Louis-Ferdinand Hérold
Le Pré aux clercs
Coro e Orquestra Gulbenkian, Ltg. Paul McCreesh, Collection „Opéra français/French opera“ Palazzetto Bru Zane, Vol. 13
Der Name Hérold lebt heute vor allem noch durch die spritzige Ouvertüre zur Oper Zampa. Auf der Bühne dürfte das Werk indes weiterhin chancenlos bleiben, auch wenn das Stadttheater Gießen 2005 eine Aufführung wagte. Dank der kontinuierlichen Initiativen von Palazzetto Bru Zane, dem in Venedig angesiedelten Zentrum für französische Musik der Romantik, wird jetzt sogar an ein noch entlegeneres Bühnenwerk Hérolds erinnert: Le Pré aux clercs (1832). Der Name bezeichnet ein Areal in der Nähe des Louvre. An der Pariser Opéra-comique wurde das Werk bis 1949 durchaus erfolgreich gespielt.
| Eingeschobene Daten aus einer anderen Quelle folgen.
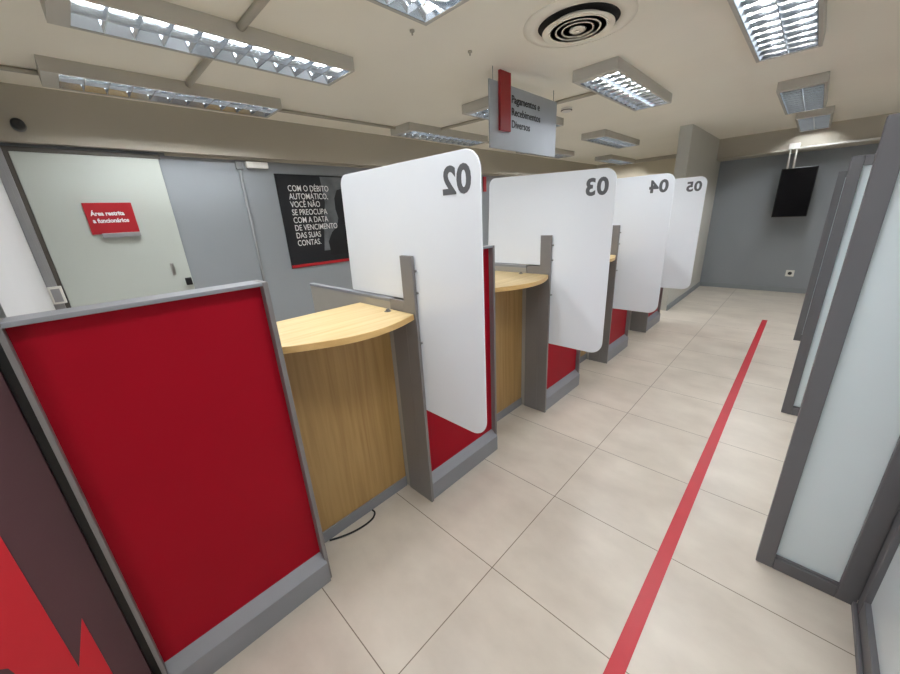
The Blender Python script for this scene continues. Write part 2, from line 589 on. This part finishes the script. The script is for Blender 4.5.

Danach gab es unter Robert Benedetti noch eine Einspielung mit dem Orchester von Radio Lyrique (1959), mit welchem Jésus Etcheverry 1962 Ausschnitte folgen ließ (auch hier ist eine Gesamtaufnahme zu vermuten).
Le Pré aux clercs spielt in den Jahren nach der Bartholomäusnacht von 1572, blutiger Höhepunkt der damaligen Glaubenskriege. Während die im gleichen Zeitraum angesiedelte Handlung von Giacomo Meyerbeers Les Huguenots den Geschichtshintergrund als hochdramatische Folie nutzt, wirkt er bei Hérold fast ausgeblendet, spiegelt sich gerade mal im Liebesverhältnis der Hofdame Isabelle und des Edelmanns Mergy. Dieses versucht der König von Navarra zugunsten einer politisch korrekten Ehe zu hintertreiben. Seine Schwester, Königin Marguérite, verhilft dem Paar jedoch zu seinem Glück. Die bevorstehende Heirat des Gastwirts Girot mit Ninette bildet einen heiteren Kontrapunkt zu diesen Vorgängen; mit dem italienischen Diener Cantarelli werden die buffonesken Elemente der Oper zusätzlich unterstrichen.
Solche Verharmlosung passte zum damaligen Zeitgeist und auch zu Hérolds Überzeugung, dass ein Bühnenwerk pas trop long, bien coupé, bien nerveux et dun grand rhythm sein müsse. In Le Pré aux clercs gibt es durchaus lyrisches Schwärmen, vokale Meditationen, orchestrale Eindunklungen. Das heitere Flair jedoch überwiegt und inspiriert den Komponisten immer wieder zu pikanten, mitunter fast schon offenbachnahen Nummern. Das Maskenfest des 2. Akts erinnert an vergleichbare Szenen in Berlioz Béatrice et Bénédict und Wagners Liebesverbot. Auf der Bühne dürfte das alles nicht leicht in den Griff zu bekommen sein, zumal ausgedehnte Sprechdialoge zu bewältigen sind.
Geradezu beispielhaft geraten diese in der vorliegenden Aufnahme. Sie basiert auf Bühnenaufführungen in Paris und der irischen Festivalstadt Wexford. Bei der Studioproduktion in Lissabon sorgte Paul McCreesh für ein angenehm parfümiertes Klangbild und koloristische Spritzigkeit. Die drei Sopranistinnen Marie-Ève Munger (Isabelle), Marie Lenormand (Marguérite) und Jeanne Crousaud (Nicette) brillieren gleichermaßen virtuos. Michael Spyres bewältigt die tenoralen Höhenflüge des Mergy ohne Kraftmeierei. Gleichfalls optimale Rollengestalter sind Christian Helmer (Girot) und Éric Huchet (Cantarelli). Das inhaltsreiche Booklet gibt es in Buchformat, leider nur in französischer und englischer Sprache.